And for Christmas I Want ...
- Dennis Tutor
- Dec 9, 2025
- 4 min read

It was a few days before Christmas and my personable friend and colleague asked me to accompany her on a visit to a newbie missionary in town. We spent an enjoyable afternoon with her, just chatting and getting to know her. In the course of the conversation, the friend who invited me said, "Why don't we all share what we'd like to get this Christmas?"
My friend wanted a Christmas sweater, I can't remember what the new missionary desired, but I said (and those who know me will not be surprised), "I would like a book." The friend who had invited me bent over laughing. The new missionary, of an elegant and reticent demeanor, and I blinked and looked at each other in confusion. What, pray tell, was so funny about wanting a book?
Then, through snorts and chortles, my friend was finally able to spit out, "It's just that I had this sudden vision of Janine, who loves books so much that she was dressed in the pages of a book!" I smiled politely and, in the interest of transparency, tried hard to hide the fact that the picture she envisioned of me, dressed in pages of all things, stung. Having sat at the foot of a mother in whose sight my appearance was never quite good enough, I admit to a sensitivity in the area of appearance. As I struggled to bridle my angst, the new missionary spoke up.
"You know," she said, "my father used to say, 'People will always find money for what they want.'"
Not only was I grateful for the redirection in conversation, her words also resonated in my spirit. In fact, they impressed themselves in my mind to such a degree that I have never forgotten them. They hold a world of truth.
Think of drug addicts. Come what may, they find a way to get those drugs they crave. Cut-throat businessmen are called cut-throat for a reason. They are not swayed by lovey-dovey sentiment (like loyalty to a company as in the days of yore) but only by the bottom line. With that goal in mind, they cut what they must, slice and dice away at their competitors, to come up on top as they hold on to the mighty dollar. Then there are the academics, those in whose lives education is king. They work, scout out grants, do whatever they need to do to get that learning that will grant them the degree they covet. The woman who loves to look like she just stepped out of a magazine will scrimp and scrape together the money she "needs" to acquire the items for that look. Our parents and grandparents who lived through the Great Depression came through it marked by a need to economize to a degree that ensured they would never feel their stomach rubbing up on their backbone again, often skating a mighty fine line between frugality and miserliness. The man who loves to work on cars finds a way to get jalopies to fix. On and on we could go. Whatever a man, or woman, desires, he or she works to get, by hook or by crook, as the saying goes.
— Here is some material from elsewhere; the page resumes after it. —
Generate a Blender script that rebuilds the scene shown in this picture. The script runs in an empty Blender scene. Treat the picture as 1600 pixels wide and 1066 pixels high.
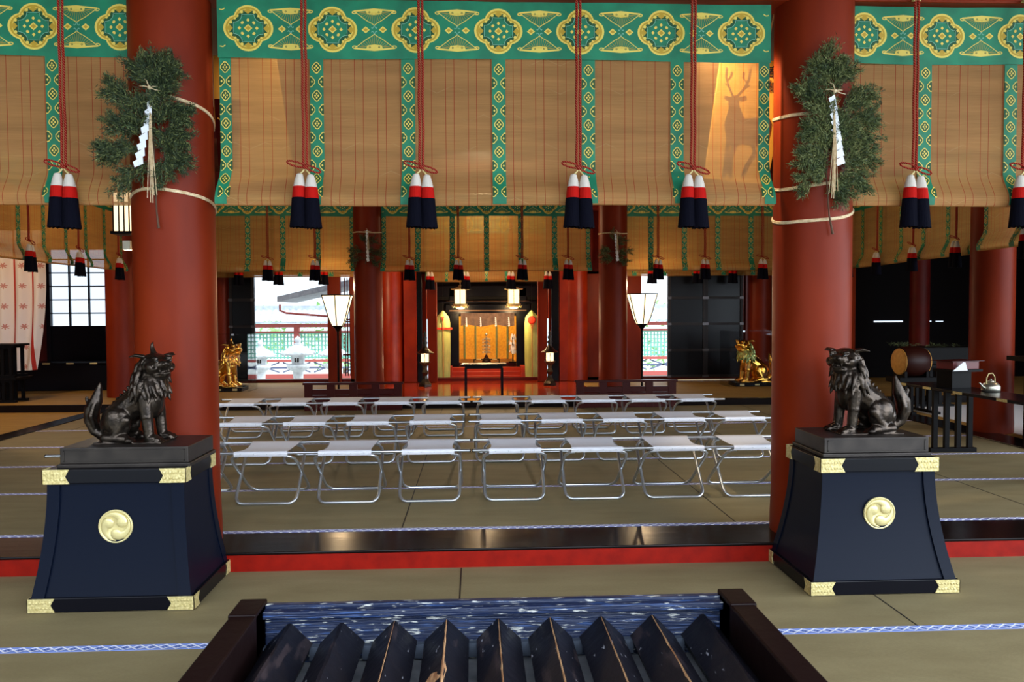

It stands to reason, then, that one's desires are pretty important. They are a sure-fire litmus test showing what is important to us and what we will strive for. No wonder James 1:14-15 warns us, " ... each person is tempted when they are dragged away by their own evil desire and enticed. Then, after desire has conceived, it gives birth to sin; and sin, when it is full-grown, gives birth to death." What we desire is of supreme importance: good desires will bring forth good effects while bad desires ... let's just say that desires that are not godly will have devastating consequences.
That long-ago Christmas, it wasn't "wrong" of us, per se, to express a desire for a "thing." My friend did in fact get her sweater and I did get my book. When we belong to Jesus and put our love in Him, our loving Heavenly Father delights in giving us things we don't even really need. Just look at Psalm 37:4, which gives us a peep into the heart of God in this matter. It reads, "Delight thyself also in the Lord: and he shall give thee the desires of thine heart."
But just like Paul said about seeking the spiritual gifts with which God longs to bless His children, "covet earnestly the best gifts: and yet shew I unto you a more excellent way" (1 Corinthians 12:31). What is that more excellent way? Love. In fact, Paul dedicated the entire next chapter to it. Similarly, it is not wrong to desire some of the fleeting possessions of this world. But as children of the most High God, our overriding desire should ever be Him.
Well did the psalmist write, "As the hart panteth after the water brooks, so panteth my soul after thee, O God" (Psalm 42:1). It is not wrong to desire and work towards obtaining a new something. But above that desire should be the crown jewel of desires: a desire for Him.
This Christmas season, may the Lord grant you that earthly possession you long for, and, with it, an all consuming desire to know Him more and more.
"He will fulfil the desire of them that fear him: he also will hear their cry, and will save them" (Psalm 145:19).